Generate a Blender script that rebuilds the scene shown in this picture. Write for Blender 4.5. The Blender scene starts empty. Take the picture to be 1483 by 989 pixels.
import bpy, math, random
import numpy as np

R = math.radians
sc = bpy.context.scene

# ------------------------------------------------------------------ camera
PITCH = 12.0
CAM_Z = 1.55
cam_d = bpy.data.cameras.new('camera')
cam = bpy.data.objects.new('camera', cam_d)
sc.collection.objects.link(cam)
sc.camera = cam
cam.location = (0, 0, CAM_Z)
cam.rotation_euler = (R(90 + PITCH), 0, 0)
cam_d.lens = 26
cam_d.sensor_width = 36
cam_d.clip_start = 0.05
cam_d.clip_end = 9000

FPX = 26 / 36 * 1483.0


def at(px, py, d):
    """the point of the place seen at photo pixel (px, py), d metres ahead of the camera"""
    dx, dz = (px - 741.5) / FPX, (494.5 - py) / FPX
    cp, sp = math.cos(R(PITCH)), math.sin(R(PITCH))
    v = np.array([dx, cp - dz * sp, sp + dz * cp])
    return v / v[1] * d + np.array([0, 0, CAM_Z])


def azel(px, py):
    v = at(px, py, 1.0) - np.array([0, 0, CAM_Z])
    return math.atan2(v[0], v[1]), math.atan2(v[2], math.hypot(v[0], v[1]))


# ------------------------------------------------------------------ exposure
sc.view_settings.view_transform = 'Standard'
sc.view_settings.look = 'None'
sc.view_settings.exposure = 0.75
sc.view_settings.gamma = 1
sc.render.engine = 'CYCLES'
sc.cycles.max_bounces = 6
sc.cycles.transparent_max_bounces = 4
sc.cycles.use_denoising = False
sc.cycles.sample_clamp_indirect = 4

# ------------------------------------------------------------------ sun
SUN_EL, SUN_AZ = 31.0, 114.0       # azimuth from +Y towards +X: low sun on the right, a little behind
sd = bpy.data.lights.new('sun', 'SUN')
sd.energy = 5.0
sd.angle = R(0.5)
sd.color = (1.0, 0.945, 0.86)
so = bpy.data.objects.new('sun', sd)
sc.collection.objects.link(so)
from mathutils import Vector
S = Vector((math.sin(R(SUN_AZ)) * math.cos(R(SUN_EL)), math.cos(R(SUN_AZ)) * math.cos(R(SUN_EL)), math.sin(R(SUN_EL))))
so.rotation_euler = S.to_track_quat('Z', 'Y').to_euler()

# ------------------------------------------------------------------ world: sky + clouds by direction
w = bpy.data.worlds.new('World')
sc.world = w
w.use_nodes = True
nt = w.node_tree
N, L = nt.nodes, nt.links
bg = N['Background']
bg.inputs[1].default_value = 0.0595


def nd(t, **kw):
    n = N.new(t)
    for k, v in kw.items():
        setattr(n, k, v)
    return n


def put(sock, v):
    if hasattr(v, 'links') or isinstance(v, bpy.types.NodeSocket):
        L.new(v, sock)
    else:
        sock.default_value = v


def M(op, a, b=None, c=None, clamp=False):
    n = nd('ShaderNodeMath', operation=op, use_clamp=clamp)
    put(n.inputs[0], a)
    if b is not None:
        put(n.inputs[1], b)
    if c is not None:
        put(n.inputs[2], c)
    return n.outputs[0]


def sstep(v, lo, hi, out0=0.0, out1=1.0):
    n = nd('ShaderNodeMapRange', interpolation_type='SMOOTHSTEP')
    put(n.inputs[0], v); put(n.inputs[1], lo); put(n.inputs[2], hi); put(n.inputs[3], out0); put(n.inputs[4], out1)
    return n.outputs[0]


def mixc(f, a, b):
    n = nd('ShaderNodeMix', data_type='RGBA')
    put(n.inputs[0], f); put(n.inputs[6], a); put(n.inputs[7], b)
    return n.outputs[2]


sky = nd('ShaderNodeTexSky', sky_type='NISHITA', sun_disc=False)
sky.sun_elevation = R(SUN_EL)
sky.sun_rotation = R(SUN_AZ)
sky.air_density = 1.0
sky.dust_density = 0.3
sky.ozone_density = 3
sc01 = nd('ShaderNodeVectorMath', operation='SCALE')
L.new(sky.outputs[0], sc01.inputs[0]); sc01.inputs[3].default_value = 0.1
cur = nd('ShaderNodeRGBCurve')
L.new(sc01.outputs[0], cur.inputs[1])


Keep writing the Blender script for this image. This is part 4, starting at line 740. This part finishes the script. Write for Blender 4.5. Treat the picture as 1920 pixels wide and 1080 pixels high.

-.-.-

• STATED TASK
Return the entries above exactly as they appear.

• THE ANSWER
Generate a Blender script that rebuilds the scene shown in this picture. Write for Blender 4.5. The Blender scene starts empty. Take the picture to be 1483 by 989 pixels.
import bpy, math, random
import numpy as np

R = math.radians
sc = bpy.context.scene

# ------------------------------------------------------------------ camera
PITCH = 12.0
CAM_Z = 1.55
cam_d = bpy.data.cameras.new('camera')
cam = bpy.data.objects.new('camera', cam_d)
sc.collection.objects.link(cam)
sc.camera = cam
cam.location = (0, 0, CAM_Z)
cam.rotation_euler = (R(90 + PITCH), 0, 0)
cam_d.lens = 26
cam_d.sensor_width = 36
cam_d.clip_start = 0.05
cam_d.clip_end = 9000

FPX = 26 / 36 * 1483.0


def at(px, py, d):
    """the point of the place seen at photo pixel (px, py), d metres ahead of the camera"""
    dx, dz = (px - 741.5) / FPX, (494.5 - py) / FPX
    cp, sp = math.cos(R(PITCH)), math.sin(R(PITCH))
    v = np.array([dx, cp - dz * sp, sp + dz * cp])
    return v / v[1] * d + np.array([0, 0, CAM_Z])


def azel(px, py):
    v = at(px, py, 1.0) - np.array([0, 0, CAM_Z])
    return math.atan2(v[0], v[1]), math.atan2(v[2], math.hypot(v[0], v[1]))


# ------------------------------------------------------------------ exposure
sc.view_settings.view_transform = 'Standard'
sc.view_settings.look = 'None'
sc.view_settings.exposure = 0.75
sc.view_settings.gamma = 1
sc.render.engine = 'CYCLES'
sc.cycles.max_bounces = 6
sc.cycles.transparent_max_bounces = 4
sc.cycles.use_denoising = False
sc.cycles.sample_clamp_indirect = 4

# ------------------------------------------------------------------ sun
SUN_EL, SUN_AZ = 31.0, 114.0       # azimuth from +Y towards +X: low sun on the right, a little behind
sd = bpy.data.lights.new('sun', 'SUN')
sd.energy = 5.0
sd.angle = R(0.5)
sd.color = (1.0, 0.945, 0.86)
so = bpy.data.objects.new('sun', sd)
sc.collection.objects.link(so)
from mathutils import Vector
S = Vector((math.sin(R(SUN_AZ)) * math.cos(R(SUN_EL)), math.cos(R(SUN_AZ)) * math.cos(R(SUN_EL)), math.sin(R(SUN_EL))))
so.rotation_euler = S.to_track_quat('Z', 'Y').to_euler()

# ------------------------------------------------------------------ world: sky + clouds by direction
w = bpy.data.worlds.new('World')
sc.world = w
w.use_nodes = True
nt = w.node_tree
N, L = nt.nodes, nt.links
bg = N['Background']
bg.inputs[1].default_value = 0.0595


def nd(t, **kw):
    n = N.new(t)
    for k, v in kw.items():
        setattr(n, k, v)
    return n


def put(sock, v):
    if hasattr(v, 'links') or isinstance(v, bpy.types.NodeSocket):
        L.new(v, sock)
    else:
        sock.default_value = v


def M(op, a, b=None, c=None, clamp=False):
    n = nd('ShaderNodeMath', operation=op, use_clamp=clamp)
    put(n.inputs[0], a)
    if b is not None:
        put(n.inputs[1], b)
    if c is not None:
        put(n.inputs[2], c)
    return n.outputs[0]


def sstep(v, lo, hi, out0=0.0, out1=1.0):
    n = nd('ShaderNodeMapRange', interpolation_type='SMOOTHSTEP')
    put(n.inputs[0], v); put(n.inputs[1], lo); put(n.inputs[2], hi); put(n.inputs[3], out0); put(n.inputs[4], out1)
    return n.outputs[0]


def mixc(f, a, b):
    n = nd('ShaderNodeMix', data_type='RGBA')
    put(n.inputs[0], f); put(n.inputs[6], a); put(n.inputs[7], b)
    return n.outputs[2]


sky = nd('ShaderNodeTexSky', sky_type='NISHITA', sun_disc=False)
sky.sun_elevation = R(SUN_EL)
sky.sun_rotation = R(SUN_AZ)
sky.air_density = 1.0
sky.dust_density = 0.3
sky.ozone_density = 3
sc01 = nd('ShaderNodeVectorMath', operation='SCALE')
L.new(sky.outputs[0], sc01.inputs[0]); sc01.inputs[3].default_value = 0.1
cur = nd('ShaderNodeRGBCurve')
L.new(sc01.outputs[0], cur.inputs[1])


Keep writing the Blender script for this image. This is part 4, starting at line 740. This part finishes the script. Write for Blender 4.5. Treat the picture as 1920 pixels wide and 1080 pixels high.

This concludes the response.